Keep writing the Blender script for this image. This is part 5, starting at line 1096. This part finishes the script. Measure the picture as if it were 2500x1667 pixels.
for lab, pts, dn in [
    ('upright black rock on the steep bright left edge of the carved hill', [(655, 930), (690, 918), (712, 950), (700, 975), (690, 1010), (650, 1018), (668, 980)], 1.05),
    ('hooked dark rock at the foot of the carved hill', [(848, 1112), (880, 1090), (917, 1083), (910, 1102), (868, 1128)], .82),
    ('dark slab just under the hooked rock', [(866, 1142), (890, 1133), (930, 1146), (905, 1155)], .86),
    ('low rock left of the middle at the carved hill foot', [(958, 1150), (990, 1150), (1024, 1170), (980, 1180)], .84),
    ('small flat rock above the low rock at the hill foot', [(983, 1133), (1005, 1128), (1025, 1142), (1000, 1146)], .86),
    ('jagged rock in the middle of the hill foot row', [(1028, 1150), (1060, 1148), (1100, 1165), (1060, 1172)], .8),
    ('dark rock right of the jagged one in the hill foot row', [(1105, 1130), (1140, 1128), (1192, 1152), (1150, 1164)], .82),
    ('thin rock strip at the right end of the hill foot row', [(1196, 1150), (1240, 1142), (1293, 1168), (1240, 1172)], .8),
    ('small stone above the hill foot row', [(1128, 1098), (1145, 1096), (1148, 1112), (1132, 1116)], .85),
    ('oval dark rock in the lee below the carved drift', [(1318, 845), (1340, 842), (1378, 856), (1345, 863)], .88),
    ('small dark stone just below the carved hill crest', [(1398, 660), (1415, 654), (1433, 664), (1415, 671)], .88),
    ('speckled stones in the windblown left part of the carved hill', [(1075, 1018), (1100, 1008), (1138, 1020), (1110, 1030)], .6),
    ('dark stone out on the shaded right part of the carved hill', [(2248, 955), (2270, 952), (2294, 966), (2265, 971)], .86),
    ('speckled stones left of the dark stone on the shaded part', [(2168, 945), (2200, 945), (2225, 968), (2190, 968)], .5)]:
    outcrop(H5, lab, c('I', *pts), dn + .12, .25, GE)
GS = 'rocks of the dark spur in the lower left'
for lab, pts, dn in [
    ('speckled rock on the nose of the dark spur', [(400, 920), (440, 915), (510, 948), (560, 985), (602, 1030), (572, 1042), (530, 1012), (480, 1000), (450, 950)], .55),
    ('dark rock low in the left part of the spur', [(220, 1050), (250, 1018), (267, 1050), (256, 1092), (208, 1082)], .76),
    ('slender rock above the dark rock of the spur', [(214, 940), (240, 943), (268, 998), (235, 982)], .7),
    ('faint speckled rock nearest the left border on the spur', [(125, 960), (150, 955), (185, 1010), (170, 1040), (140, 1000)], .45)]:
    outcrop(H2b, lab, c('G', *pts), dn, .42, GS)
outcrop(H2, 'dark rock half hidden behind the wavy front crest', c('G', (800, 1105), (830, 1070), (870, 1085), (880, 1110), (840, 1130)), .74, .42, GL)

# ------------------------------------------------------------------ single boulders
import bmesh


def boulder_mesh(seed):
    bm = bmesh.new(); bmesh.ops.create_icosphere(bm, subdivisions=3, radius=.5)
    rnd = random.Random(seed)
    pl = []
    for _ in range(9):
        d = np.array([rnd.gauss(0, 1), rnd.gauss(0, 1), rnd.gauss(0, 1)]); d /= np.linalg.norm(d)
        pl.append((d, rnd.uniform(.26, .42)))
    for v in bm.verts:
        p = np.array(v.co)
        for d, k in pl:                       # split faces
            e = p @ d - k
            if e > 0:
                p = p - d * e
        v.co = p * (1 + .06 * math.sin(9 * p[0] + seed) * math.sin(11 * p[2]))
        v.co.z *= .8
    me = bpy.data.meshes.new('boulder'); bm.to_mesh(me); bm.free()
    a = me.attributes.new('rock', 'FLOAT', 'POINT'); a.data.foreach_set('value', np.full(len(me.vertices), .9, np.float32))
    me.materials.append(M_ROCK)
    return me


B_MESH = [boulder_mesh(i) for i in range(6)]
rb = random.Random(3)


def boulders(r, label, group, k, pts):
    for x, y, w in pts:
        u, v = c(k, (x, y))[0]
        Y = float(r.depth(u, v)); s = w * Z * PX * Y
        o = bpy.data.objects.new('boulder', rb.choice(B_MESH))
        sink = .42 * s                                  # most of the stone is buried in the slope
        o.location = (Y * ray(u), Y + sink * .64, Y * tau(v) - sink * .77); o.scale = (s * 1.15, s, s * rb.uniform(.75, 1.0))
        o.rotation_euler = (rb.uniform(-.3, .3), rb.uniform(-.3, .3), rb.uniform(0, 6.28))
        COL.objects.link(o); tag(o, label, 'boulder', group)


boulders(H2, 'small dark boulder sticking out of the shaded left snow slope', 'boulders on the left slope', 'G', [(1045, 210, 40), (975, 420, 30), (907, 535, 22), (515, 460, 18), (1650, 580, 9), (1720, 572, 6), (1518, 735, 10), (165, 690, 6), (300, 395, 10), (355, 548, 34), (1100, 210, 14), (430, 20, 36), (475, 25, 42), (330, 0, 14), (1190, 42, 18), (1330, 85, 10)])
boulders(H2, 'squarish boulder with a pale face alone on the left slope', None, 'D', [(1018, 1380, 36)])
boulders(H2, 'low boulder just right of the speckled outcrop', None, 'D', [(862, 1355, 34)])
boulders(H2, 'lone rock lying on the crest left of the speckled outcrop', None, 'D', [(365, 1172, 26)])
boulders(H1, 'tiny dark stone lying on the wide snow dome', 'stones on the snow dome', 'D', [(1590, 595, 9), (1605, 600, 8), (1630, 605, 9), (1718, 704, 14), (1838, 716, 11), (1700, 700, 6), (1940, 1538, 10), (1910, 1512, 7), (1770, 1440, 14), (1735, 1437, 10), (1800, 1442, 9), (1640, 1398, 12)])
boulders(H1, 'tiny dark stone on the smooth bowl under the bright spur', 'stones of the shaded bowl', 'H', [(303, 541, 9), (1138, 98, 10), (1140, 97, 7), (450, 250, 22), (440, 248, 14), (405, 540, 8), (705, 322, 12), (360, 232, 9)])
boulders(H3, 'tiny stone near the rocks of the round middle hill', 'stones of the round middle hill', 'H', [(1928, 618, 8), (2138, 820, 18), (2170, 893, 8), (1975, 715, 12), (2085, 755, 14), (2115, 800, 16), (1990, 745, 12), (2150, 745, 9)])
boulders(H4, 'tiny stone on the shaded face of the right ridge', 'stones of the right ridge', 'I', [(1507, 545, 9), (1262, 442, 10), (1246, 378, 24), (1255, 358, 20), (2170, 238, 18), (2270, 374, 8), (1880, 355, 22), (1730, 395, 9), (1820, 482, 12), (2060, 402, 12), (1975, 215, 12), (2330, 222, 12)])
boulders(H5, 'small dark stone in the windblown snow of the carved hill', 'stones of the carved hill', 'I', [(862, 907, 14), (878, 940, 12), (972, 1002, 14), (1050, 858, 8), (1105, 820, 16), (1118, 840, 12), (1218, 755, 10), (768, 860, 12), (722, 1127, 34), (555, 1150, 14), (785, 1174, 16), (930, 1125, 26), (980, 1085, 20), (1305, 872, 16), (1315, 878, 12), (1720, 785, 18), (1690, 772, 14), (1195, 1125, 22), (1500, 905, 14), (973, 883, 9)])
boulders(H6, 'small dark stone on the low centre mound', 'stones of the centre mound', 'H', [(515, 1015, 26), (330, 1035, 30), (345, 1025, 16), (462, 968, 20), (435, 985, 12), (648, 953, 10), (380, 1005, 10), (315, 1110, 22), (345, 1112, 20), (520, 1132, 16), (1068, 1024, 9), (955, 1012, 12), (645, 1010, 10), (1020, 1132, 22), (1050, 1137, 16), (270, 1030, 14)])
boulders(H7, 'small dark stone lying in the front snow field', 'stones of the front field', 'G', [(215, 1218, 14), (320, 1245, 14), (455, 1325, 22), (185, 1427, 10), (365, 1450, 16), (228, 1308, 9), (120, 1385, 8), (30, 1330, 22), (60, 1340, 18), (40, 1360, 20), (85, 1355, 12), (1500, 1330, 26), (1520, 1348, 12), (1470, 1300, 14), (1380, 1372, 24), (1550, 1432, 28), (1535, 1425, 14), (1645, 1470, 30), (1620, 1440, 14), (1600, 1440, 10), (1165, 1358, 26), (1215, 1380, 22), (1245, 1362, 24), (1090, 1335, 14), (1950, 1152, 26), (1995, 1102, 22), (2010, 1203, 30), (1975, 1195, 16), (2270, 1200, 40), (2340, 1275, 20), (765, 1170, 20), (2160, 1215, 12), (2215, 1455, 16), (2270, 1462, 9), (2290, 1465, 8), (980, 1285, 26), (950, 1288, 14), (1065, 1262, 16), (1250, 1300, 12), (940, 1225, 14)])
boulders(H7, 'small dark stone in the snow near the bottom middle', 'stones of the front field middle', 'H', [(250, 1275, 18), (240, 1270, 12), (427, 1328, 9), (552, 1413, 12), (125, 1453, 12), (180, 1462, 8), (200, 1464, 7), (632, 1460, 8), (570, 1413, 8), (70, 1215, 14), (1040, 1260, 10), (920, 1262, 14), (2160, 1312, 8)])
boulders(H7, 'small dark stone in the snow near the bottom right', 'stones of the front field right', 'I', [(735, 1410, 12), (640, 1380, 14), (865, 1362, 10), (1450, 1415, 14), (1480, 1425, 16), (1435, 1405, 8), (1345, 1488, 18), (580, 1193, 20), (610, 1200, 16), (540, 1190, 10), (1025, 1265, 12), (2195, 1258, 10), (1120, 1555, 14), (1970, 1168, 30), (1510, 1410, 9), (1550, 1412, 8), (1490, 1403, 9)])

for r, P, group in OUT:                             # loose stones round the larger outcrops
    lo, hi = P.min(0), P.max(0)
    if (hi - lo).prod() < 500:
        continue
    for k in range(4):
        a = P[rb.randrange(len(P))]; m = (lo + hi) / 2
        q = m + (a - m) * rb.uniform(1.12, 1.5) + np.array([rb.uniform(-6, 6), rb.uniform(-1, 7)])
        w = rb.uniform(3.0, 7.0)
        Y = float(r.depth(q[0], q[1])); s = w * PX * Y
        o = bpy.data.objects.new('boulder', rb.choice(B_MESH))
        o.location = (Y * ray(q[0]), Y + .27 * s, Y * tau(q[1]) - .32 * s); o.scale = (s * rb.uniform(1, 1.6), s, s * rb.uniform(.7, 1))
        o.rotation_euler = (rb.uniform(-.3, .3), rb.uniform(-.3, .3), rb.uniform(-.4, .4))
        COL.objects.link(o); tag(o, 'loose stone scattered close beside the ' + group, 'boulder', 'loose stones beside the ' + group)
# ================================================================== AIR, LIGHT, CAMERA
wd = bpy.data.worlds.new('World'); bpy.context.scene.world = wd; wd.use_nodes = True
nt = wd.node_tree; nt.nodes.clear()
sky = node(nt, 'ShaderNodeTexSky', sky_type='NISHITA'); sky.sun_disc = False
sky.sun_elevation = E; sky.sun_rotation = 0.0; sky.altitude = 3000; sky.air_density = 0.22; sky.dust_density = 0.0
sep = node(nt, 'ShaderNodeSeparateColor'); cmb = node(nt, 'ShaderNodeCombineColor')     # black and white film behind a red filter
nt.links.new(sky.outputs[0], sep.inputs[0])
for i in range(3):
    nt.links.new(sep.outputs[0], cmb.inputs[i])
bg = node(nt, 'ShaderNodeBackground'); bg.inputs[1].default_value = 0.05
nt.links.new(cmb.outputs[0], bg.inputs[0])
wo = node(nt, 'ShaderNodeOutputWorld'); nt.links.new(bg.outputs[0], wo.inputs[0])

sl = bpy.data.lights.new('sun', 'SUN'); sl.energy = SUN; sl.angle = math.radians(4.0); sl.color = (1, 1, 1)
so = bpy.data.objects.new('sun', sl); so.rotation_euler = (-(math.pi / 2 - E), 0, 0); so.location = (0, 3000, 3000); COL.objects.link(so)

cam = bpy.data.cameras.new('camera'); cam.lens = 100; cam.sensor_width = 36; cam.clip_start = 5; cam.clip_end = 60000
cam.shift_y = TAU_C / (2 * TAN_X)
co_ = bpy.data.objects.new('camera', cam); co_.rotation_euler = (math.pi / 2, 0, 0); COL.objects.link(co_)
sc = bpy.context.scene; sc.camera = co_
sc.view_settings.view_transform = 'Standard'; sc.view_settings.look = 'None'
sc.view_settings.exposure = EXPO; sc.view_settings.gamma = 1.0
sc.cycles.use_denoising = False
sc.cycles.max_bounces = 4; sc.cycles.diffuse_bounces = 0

---

DIRECTIVE: Copy every line that contains the string "part".

WORKED ANSWER:
Keep writing the Blender script for this image. This is part 5, starting at line 1096. This part finishes the script. Measure the picture as if it were 2500x1667 pixels.
    ('speckled stones in the windblown left part of the carved hill', [(1075, 1018), (1100, 1008), (1138, 1020), (1110, 1030)], .6),
    ('dark stone out on the shaded right part of the carved hill', [(2248, 955), (2270, 952), (2294, 966), (2265, 971)], .86),
    ('speckled stones left of the dark stone on the shaded part', [(2168, 945), (2200, 945), (2225, 968), (2190, 968)], .5)]:
    ('dark rock low in the left part of the spur', [(220, 1050), (250, 1018), (267, 1050), (256, 1092), (208, 1082)], .76),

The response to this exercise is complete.